Captain Paget had a great love of India but he was also very English. We were not married at the time but Elisabeth as part of the crew worked in the pantry. She recalls how if there was afternoon tea requested to the captain’s cabin it was served in china cups. 

He was known extensively around the ports of India and had the nickname ‘holy’ Paget for his Christian convictions. I think this was said with affection and respect. It was rumoured he knew every rock between England and India. This legendary claim was made clear to me as a deckhand steering the ship at night through the Red Sea, en route to India. The duty officer on the bridge told me to make no deviation from course as the captain would wake sensing something was not right.

When the vessel came to India I was still working as deckhand and training for a certificate in steering. So it was that I was on the bridge when we were entering a certain Indian port. As is normal we would take on a pilot to bring us alongside our berth. Captain Paget told me not to obey the pilot but to listen to his orders. This seemed rather odd as we were engaging a pilot for his expertise in local navigation or so I thought. However Paget knew this pilot was partial to a drink, or two. His judgement could not be relied upon. I soon began to see what he meant. Every order the pilot gave was extreme… 

Full ahead…full astern… hard a port…hard a starboard’.

Each command was immediately countermanded by Paget giving gentler orders

‘Half ahead… 10 degrees port’ etc.

Needless to say I obeyed the captain.

LOGOS in Greek means Word and is one of the ‘words’ used in the New Testament for Jesus (for example John 1 verses 1-3). Towards the end of his life Capt. Paget often said “I want to go to the real LOGOS so that the young ones can go to this LOGOS**”

* This was his last year.

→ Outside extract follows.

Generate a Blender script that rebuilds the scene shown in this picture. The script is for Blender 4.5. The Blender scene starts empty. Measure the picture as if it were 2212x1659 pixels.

He left LOGOS in June 1978 and died later that year.

** Extract from a tribute by Philip and Rosemary Morris, 10th Nov 1978

11 thoughts on “Who’s in Charge?

  1. Moira Robertson

    Fascinating, Allan! I had no idea the Logos was such a handsome ship. And it contained books…. What a combination! Thanks for sharing this…


    Liked by 1 person

  2. Liz Bell

    I enjoyed this blog very much Allan. I would have to say though that I noted sexism was alive and well in 1977 on the ship: you a seaman and Elisabeth in the pantry….!!